### SUPPLIED INFORMATION
———

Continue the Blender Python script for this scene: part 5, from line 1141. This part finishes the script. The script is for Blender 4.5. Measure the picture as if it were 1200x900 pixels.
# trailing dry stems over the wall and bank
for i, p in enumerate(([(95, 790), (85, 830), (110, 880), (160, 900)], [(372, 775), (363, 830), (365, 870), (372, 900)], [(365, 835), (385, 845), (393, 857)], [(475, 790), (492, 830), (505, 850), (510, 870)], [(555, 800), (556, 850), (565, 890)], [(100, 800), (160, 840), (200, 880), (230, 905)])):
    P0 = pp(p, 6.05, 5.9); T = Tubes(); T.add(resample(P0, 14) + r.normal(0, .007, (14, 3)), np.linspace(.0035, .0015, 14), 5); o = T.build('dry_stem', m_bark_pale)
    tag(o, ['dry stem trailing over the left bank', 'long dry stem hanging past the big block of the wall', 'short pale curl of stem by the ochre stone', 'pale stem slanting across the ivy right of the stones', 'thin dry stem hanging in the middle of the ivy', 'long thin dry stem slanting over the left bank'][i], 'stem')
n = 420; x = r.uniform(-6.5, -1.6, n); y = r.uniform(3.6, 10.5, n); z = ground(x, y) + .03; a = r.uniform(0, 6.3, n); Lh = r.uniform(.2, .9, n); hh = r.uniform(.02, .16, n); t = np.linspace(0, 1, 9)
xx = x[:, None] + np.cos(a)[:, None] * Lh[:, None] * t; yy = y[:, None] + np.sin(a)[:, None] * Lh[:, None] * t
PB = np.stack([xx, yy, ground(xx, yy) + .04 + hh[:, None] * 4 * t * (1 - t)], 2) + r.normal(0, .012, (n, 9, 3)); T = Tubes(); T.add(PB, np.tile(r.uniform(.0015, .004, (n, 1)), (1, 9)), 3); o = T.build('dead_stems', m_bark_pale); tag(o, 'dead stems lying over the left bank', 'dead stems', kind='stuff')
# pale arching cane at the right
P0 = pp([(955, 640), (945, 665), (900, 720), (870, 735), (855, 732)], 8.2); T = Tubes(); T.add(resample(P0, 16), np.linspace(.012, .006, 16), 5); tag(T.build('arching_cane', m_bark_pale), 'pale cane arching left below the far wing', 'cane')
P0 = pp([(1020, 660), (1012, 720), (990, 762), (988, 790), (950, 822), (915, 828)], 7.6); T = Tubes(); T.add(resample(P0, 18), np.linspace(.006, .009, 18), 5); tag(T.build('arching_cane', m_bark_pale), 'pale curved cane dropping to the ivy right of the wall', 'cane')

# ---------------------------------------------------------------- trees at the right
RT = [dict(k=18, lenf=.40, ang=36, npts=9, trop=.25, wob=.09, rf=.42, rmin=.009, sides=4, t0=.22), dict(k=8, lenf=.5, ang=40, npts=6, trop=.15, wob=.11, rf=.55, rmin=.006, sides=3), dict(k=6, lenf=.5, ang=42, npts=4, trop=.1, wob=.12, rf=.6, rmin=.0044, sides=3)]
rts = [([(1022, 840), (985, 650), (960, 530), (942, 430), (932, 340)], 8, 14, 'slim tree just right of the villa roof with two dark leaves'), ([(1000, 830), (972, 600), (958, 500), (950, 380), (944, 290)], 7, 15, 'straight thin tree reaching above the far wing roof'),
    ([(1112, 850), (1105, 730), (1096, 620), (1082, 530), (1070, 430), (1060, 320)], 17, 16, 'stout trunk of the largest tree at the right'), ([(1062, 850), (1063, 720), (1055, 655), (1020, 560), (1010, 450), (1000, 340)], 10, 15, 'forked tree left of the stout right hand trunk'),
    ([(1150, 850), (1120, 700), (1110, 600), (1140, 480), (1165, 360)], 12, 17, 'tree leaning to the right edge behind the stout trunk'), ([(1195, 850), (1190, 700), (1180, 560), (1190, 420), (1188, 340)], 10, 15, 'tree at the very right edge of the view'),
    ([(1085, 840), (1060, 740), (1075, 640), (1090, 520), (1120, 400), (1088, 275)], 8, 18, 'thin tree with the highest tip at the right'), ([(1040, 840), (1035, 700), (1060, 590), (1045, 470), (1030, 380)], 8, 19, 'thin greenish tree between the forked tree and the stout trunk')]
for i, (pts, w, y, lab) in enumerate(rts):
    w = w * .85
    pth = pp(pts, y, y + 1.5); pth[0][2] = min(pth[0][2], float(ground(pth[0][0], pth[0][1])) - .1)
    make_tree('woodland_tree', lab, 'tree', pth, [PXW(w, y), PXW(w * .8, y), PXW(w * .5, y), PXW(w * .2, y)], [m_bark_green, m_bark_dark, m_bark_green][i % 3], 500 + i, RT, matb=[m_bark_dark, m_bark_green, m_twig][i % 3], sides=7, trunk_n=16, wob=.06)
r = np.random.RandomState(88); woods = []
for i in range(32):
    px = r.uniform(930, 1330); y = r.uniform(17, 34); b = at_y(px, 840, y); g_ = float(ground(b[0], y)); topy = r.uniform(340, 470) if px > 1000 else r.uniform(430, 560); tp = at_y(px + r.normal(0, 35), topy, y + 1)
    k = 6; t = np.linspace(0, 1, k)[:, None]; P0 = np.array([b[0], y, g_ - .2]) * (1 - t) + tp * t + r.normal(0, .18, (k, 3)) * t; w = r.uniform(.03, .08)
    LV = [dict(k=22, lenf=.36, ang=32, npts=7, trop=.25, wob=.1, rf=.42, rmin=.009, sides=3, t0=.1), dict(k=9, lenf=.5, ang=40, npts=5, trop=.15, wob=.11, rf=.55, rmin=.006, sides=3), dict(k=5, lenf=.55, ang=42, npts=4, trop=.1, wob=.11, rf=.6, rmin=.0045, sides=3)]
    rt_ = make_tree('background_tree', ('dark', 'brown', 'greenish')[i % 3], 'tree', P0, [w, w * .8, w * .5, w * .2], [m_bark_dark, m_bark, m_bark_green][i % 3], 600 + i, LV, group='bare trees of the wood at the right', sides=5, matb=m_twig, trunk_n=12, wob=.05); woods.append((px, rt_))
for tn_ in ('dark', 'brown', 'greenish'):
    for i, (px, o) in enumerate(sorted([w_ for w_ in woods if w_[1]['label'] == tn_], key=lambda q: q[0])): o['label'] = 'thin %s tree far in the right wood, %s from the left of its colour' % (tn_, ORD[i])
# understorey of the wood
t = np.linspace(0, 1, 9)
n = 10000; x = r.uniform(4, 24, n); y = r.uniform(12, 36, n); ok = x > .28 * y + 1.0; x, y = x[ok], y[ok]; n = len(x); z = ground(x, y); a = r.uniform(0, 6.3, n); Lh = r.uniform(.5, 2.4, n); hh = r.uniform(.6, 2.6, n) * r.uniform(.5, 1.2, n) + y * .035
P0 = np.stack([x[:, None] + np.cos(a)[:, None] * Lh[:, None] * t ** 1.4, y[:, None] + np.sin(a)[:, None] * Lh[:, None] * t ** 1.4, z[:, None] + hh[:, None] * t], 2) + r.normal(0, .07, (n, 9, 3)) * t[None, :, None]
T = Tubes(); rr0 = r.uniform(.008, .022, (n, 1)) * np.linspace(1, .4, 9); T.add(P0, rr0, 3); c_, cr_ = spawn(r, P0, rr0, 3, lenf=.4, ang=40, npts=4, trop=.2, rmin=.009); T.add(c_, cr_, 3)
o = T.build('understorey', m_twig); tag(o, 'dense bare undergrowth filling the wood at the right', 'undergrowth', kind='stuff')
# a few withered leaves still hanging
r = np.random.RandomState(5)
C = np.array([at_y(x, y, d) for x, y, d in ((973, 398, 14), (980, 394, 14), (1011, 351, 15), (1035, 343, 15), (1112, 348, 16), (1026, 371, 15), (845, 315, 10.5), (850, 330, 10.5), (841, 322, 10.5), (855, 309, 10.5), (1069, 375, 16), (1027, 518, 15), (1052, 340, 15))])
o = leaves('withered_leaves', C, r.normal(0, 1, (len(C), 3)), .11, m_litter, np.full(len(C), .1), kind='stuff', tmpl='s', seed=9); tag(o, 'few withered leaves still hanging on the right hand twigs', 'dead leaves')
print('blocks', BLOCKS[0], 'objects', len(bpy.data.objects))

———

### PROBLEM STATEMENT
Filter for "from". Return all lines that hold it.

### EXPECTED OUTPUT
Continue the Blender Python script for this scene: part 5, from line 1141. This part finishes the script. The script is for Blender 4.5. Measure the picture as if it were 1200x900 pixels.
    for i, (px, o) in enumerate(sorted([w_ for w_ in woods if w_[1]['label'] == tn_], key=lambda q: q[0])): o['label'] = 'thin %s tree far in the right wood, %s from the left of its colour' % (tn_, ORD[i])